When introducing the segment on Bill Porter’s life, ABC’s 20/20 host Hugh Downs said, “This is a simple story about a simply remarkable man.” Born with cerebral palsy, Bill was told by many that he was unemployable. With the continual support of a dedicated mother and the indomitable spirit that is his trademark, Bill Porter has supported himself for decades selling household products door to door for the Watkins Company. While the people on his route didn’t always need what Bill was selling, they grew to understand that we all need people like Bill Porter in the world.

In her book, Ten Things I Learned From Bill Porter, Shelly Brady who worked with Bill for more than twenty years, writes about ten specific character traits that guided Bill Porter’s selling career. These ten characteristics should become a foundation for every salesperson. With all the physical advantages we enjoy in our sales careers, applying these ten characteristics should allow each of us to achieve greater success than we ever imagined possible. Here they are with my own annotation.

1. Follow your passion. When you follow your passion you can’t help but be successful. Passion is contagious! Develop a passion for selling, for your products, for your company and for your customers. Passion has the ability to overcome every challenge.

2. It doesn’t matter how you got here, only where you are going. We must have direction in our lives to achieve the full expectation of our careers. We all need to spend more time focused on achieving success and less time talking about it and thinking about it.

3. Mother knows best. How can you argue with that principle? When you do the right things (our mothers would never lead us astray), you get the right results.

4. Persistence pays off. While recounting some of his more than five hundred regular customers, Bill Porter identified thirty-four of them that told him after his first visit to never come back.

5. Don’t take no for an answer. An astonishing 84% of all people who eventually say “yes” to a sale said “no” before they said yes.

6. Know your limits and reach beyond them. The problem with most salespeople is that they have no idea what they are capable of achieving. They have never reached far enough to know the power that lies within.

7. Be a team player. There are two meanings to this simple principle. The first, no salesperson can be successful alone. It is through the support of every employee of the company that allows you to have the success you enjoy. Second, be part of the buyer’s team. Become a partner with the buyer to help them achieve their objectives.

8. If it isn’t broken, don’t fix it. When you find those things that are successful in your sales process, apply them consistently. Write down your success stories so you will remember them and make them a regular pattern in your life.

9. There are no obstacles. The human character and will to achieve demonstrate a pattern throughout history that nothing is impossible. When we focus on a thing that seem impossible, we soon discover a way to make it possible. Selling is difficult but it is not impossible.

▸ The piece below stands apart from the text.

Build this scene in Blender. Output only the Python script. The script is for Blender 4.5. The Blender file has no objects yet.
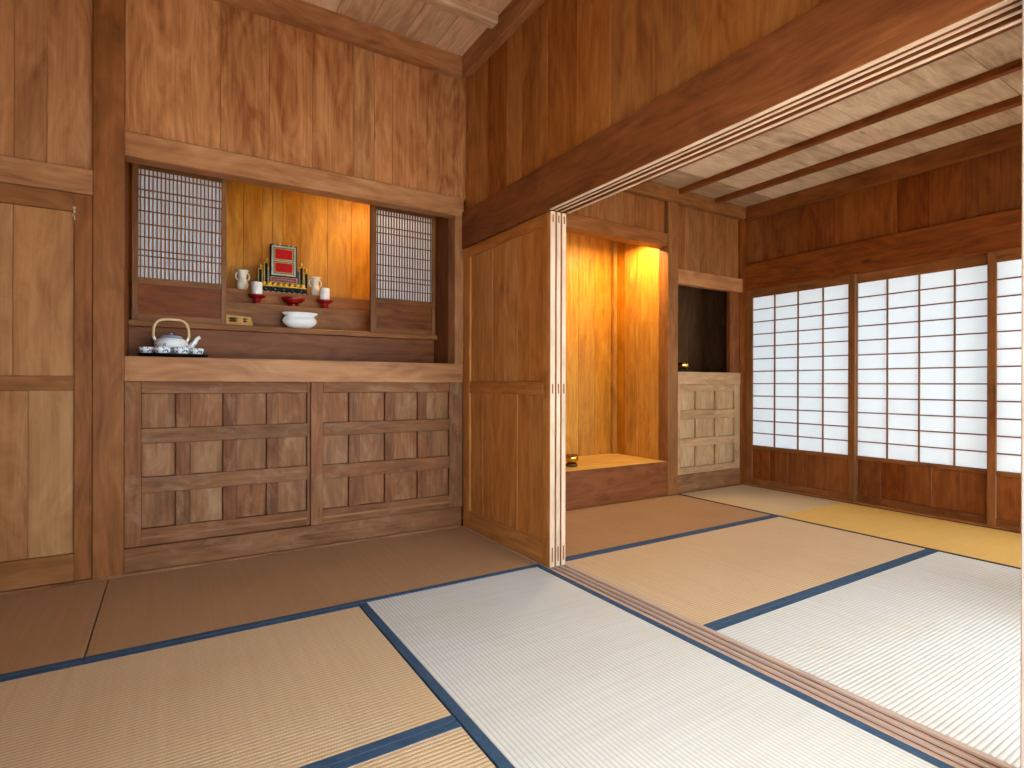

10. Live your values. We all need to sell within ourselves. We can’t be someone else and expect to be our best. To truly be your very best at selling you must have integrity in all you do and say.

Bill Porter graduated from high school at the age of 22, having to first go through a special school for the disabled, even though his disabilities were physical, not mental. Rather than receive disability assistance from the state, he sought a job and eventually was hired by the Watkins Company as a 100% commissioned salesman. He took on a territory no one wanted in order to close the deal. Bill went on to become the top producing salesman at the Watkins Company in Portland, then the Northwest and ultimately for the entire United States. If Bill Porter could achieve that level of performance with all of his physical challenges, what might each of us accomplish in our sales careers if we consistently apply the same ten principles he practiced?